# TASK STATEMENT:
Provide again, from the entries below, every line from the one containing "The Blender Python" through the one containing "tint_ = lin(tint)", exactly as written, and no other line.

Dataset entries:
----
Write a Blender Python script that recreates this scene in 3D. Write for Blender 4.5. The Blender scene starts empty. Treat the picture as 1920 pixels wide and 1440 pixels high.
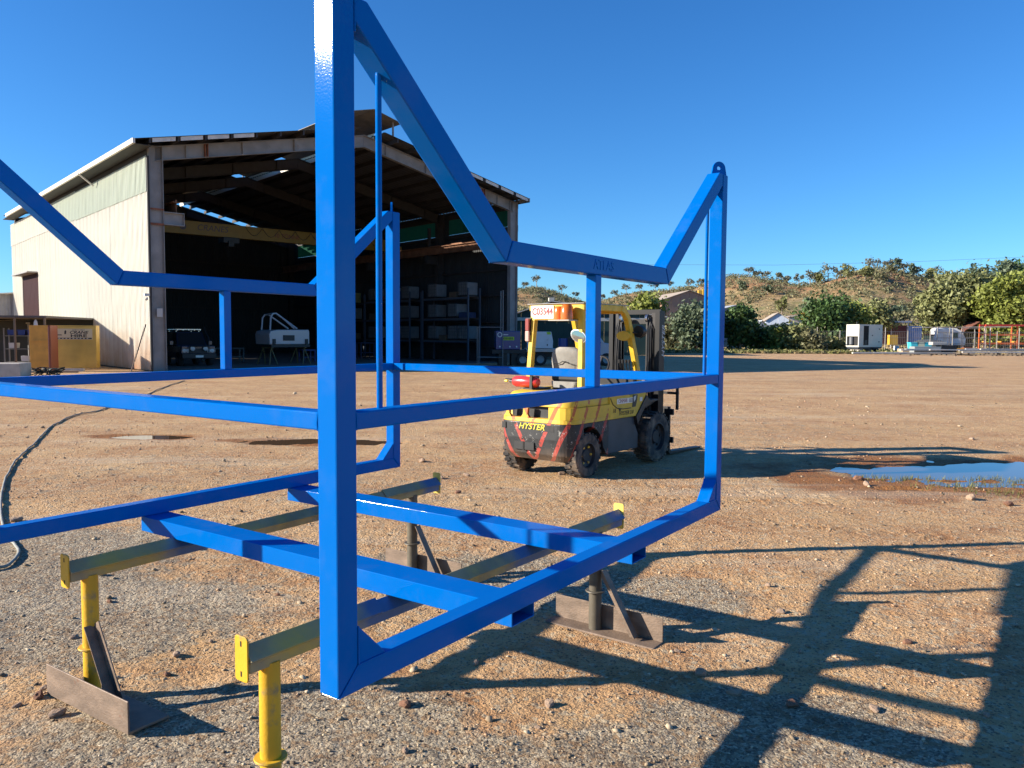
import bpy, bmesh, math, random
import numpy as np
from mathutils import Vector, Matrix, Euler
R = math.radians
random.seed(11)
rng = np.random.default_rng(5)
sc = bpy.context.scene
COL = sc.collection

# ---------------------------------------------------------------- camera
CAM_H = 1.80; FPX = 1484.2; PITCH = 0.06169; ROLL = 0.00599
cam = bpy.data.cameras.new('camera'); cam_ob = bpy.data.objects.new('camera', cam); COL.objects.link(cam_ob)
cam.sensor_width = 36; cam.lens = 36 * FPX / 1920; cam.clip_start = 0.05; cam.clip_end = 8000
cam_ob.matrix_world = Matrix.Translation((0, 0, CAM_H)) @ Matrix.Rotation(math.pi/2 - PITCH, 4, 'X') @ Matrix.Rotation(ROLL, 4, 'Z')
sc.camera = cam_ob

# ---------------------------------------------------------------- light
SUN_EL = R(20.9); SUN_TRAVEL = Vector((2.60, 0.32, 0)).normalized()
w = bpy.data.worlds.new('World'); sc.world = w; w.use_nodes = True
nt = w.node_tree; nt.nodes.clear()
sky = nt.nodes.new('ShaderNodeTexSky'); sky.sky_type = 'NISHITA'; sky.sun_disc = False
sky.sun_elevation = SUN_EL; sky.sun_rotation = math.atan2(-SUN_TRAVEL.x, -SUN_TRAVEL.y)
sky.air_density = 1.0; sky.dust_density = 0.0; sky.ozone_density = 2.5; sky.altitude = 350
bg = nt.nodes.new('ShaderNodeBackground'); bg.inputs[1].default_value = 0.078
wo = nt.nodes.new('ShaderNodeOutputWorld'); 
# the deep, clear blue of the dry-season sky (one curve for the whole dome)
sepc = nt.nodes.new('ShaderNodeSeparateColor'); cmb = nt.nodes.new('ShaderNodeCombineColor'); nt.links.new(sky.outputs[0], sepc.inputs[0])
for k_, (g_, pw_) in enumerate(((.50, 1.31), (.78, 1.09), (1.12, 1.0))):
    # values are worked on at picture scale (x .1), then scaled back
    m0 = nt.nodes.new('ShaderNodeMath'); m0.operation = 'MULTIPLY'; m0.inputs[1].default_value = .1; nt.links.new(sepc.outputs[k_], m0.inputs[0])
    m1 = nt.nodes.new('ShaderNodeMath'); m1.operation = 'POWER'; m1.inputs[1].default_value = pw_; nt.links.new(m0.outputs[0], m1.inputs[0])
    m2 = nt.nodes.new('ShaderNodeMath'); m2.operation = 'MULTIPLY'; m2.inputs[1].default_value = 10*g_; nt.links.new(m1.outputs[0], m2.inputs[0])
    m3 = nt.nodes.new('ShaderNodeMath'); m3.operation = 'MINIMUM'; m3.inputs[1].default_value = 14.0; nt.links.new(m2.outputs[0], m3.inputs[0]); nt.links.new(m3.outputs[0], cmb.inputs[k_])
nt.links.new(cmb.outputs[0], bg.inputs[0]); nt.links.new(bg.outputs[0], wo.inputs[0])
sun = bpy.data.lights.new('sun', 'SUN'); sun.energy = 5.0; sun.angle = R(0.53); sun.color = (1.0, 0.90, 0.77)
so = bpy.data.objects.new('sun', sun); COL.objects.link(so)
sd = Vector((SUN_TRAVEL.x*math.cos(SUN_EL), SUN_TRAVEL.y*math.cos(SUN_EL), -math.sin(SUN_EL)))
so.rotation_euler = sd.to_track_quat('-Z', 'Y').to_euler()
sc.view_settings.view_transform = 'Standard'; sc.view_settings.look = 'None'
sc.view_settings.exposure = 1.12; sc.view_settings.gamma = 1.0; sc.view_settings.use_curve_mapping = False
try:
    sc.cycles.max_bounces = 8; sc.cycles.diffuse_bounces = 3; sc.cycles.glossy_bounces = 4; sc.cycles.transparent_max_bounces = 12
    sc.cycles.caustics_reflective = False; sc.cycles.caustics_refractive = False
except Exception: pass

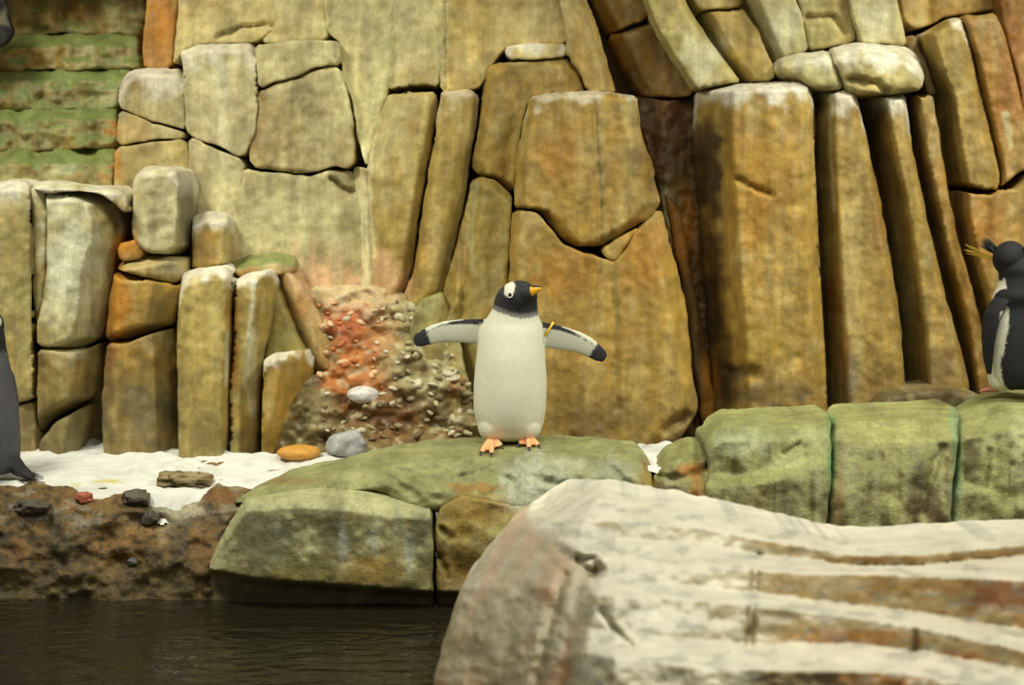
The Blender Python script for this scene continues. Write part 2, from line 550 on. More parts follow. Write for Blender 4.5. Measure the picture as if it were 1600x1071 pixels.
def wall_col(base, frost=0.0, fdepth=26, dark=0.0, ddepth=60, streak=0.2, var=0.35, tint=None, green=0.0, lich=0.0, tone=1.0):
    base = lin(base)
    tint_ = lin(tint) if tint is not None else OCHRE

    def f(a):
        px, py = a['px'], a['py']; V = a['V']; s = a['seed']
        n = len(px)
        c = np.tile(base, (n, 1))
        n1 = fbm(px / 55, py / 80, s * 0.9, 4)
        c = mix(c, tint_, 0.5 * sstep(0.0, 0.8, n1) * var * 2)
        c = c * (1 + 0.25 * var * fbm(px / 90, py / 130, s + 40.0, 3))[:, None]
        st = fbm(px / 20, py / 190, s + 9.0, 4)
        c = mix(c, PALE, streak * sstep(0.15, 0.7, st))
        c = mix(c, UMBER, streak * 0.9 * sstep(0.25, 0.85, -st))
        mt = fbm(px / 16, py / 22, s + 70., 4)
        c = c * (1 + .16 * mt)[:, None]
        c = mix(c, PALE, .22 * sstep(.35, .8, fbm(px / 26, py / 34, s + 80., 4)))
        c = mix(c, UMBER, .30 * sstep(.35, .85, fbm(px / 30, py / 44, s + 90., 4)))
        wob = fbm(px / 22, py / 22, 77.0, 3); wob2 = fbm(px / 14, py / 60, 31.0, 3)
        for (sx, sy, rx, ry, col, k) in STAINS_AND_SHADE:
            q = ((px - sx) / rx) ** 2 + ((py - sy) / ry) ** 2
            if q.min() > 4: continue
            q = np.sqrt(q) + 0.35 * wob + 0.2 * wob2
            c = mix(c, col, k * sstep(1.25, 0.35, q))
        for (ln, wd, col, k, hh) in VEINS:
            ln_ = np.array(ln)
            if px.max() < ln_[:, 0].min() - 25 or px.min() > ln_[:, 0].max() + 25 or py.min() > ln_[:, 1].max() + 25 or py.max() < ln_[:, 1].min() - 25: continue
            q = line_dist(np.stack([px, py], -1), ln) / wd + .5 * wob
            c = mix(c, col, k * sstep(1.4, .5, q))
        if green:
            g_ = sstep(0.15, 0.6, a['n'][:, 2] + 0.25 * wob)
            c = mix(c, GREEN, green * g_)
            c = mix(c, GREEN, green * 0.45 * sstep(0.1, 0.8, fbm(px / 24, py / 30, 55.0, 3)))
        c = c * GAIN * tone
        if frost:
            k = (py - a['yt']) + 16 * wob + 12 * wob2
            c = mix(c, WHITE * .85, frost * sstep(fdepth, fdepth * 0.25, k) * sstep(fdepth + 50, fdepth + 15, py - a['yt'].min()))
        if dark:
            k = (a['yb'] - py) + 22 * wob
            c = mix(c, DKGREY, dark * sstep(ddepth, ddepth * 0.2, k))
        return c
    return f


def facet(D, l=None, r=None, t=None, b=None, lean=0.10, base_y=700, poly=None, tw=0.0):
    """column front: flat face with chamfers; widths in px, depths in m"""
    pl = np.asarray(poly, float)

    def f(px, py):
        P = np.stack([np.asarray(px, float), np.asarray(py, float)], -1)
        xl, xr, yt, yb = scan(P, pl)
        o = np.zeros(len(P))
        if l: o = np.maximum(o, np.clip(1 - (P[:, 0] - xl) / l[0], 0, 2) * l[1])
        if r: o = np.maximum(o, np.clip(1 - (xr - P[:, 0]) / r[0], 0, 2) * r[1])
        if t: o = np.maximum(o, np.clip(1 - (P[:, 1] - yt) / t[0], 0, 2) * t[1])
        if b: o = np.maximum(o, np.clip(1 - (yb - P[:, 1]) / b[0], 0, 2) * b[1])
        return D + o + lean * (base_y - P[:, 1]) / 600.0 + tw * (P[:, 0] - pl[:, 0].mean()) / 100.0
    return f


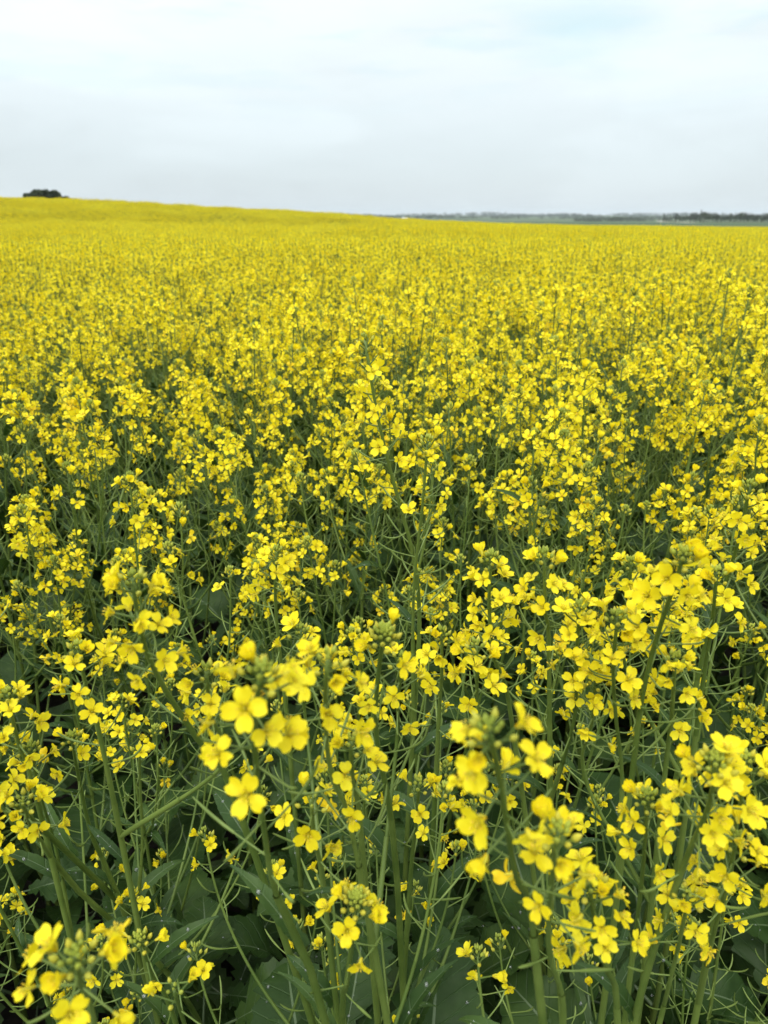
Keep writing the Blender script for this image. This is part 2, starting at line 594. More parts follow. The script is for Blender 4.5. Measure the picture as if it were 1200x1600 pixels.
----
# FINISHED EXERCISE:
The Blender Python script for this scene continues. Write part 2, from line 550 on. More parts follow. Write for Blender 4.5. Measure the picture as if it were 1600x1071 pixels.
def wall_col(base, frost=0.0, fdepth=26, dark=0.0, ddepth=60, streak=0.2, var=0.35, tint=None, green=0.0, lich=0.0, tone=1.0):
    base = lin(base)
    tint_ = lin(tint) if tint is not None else OCHRE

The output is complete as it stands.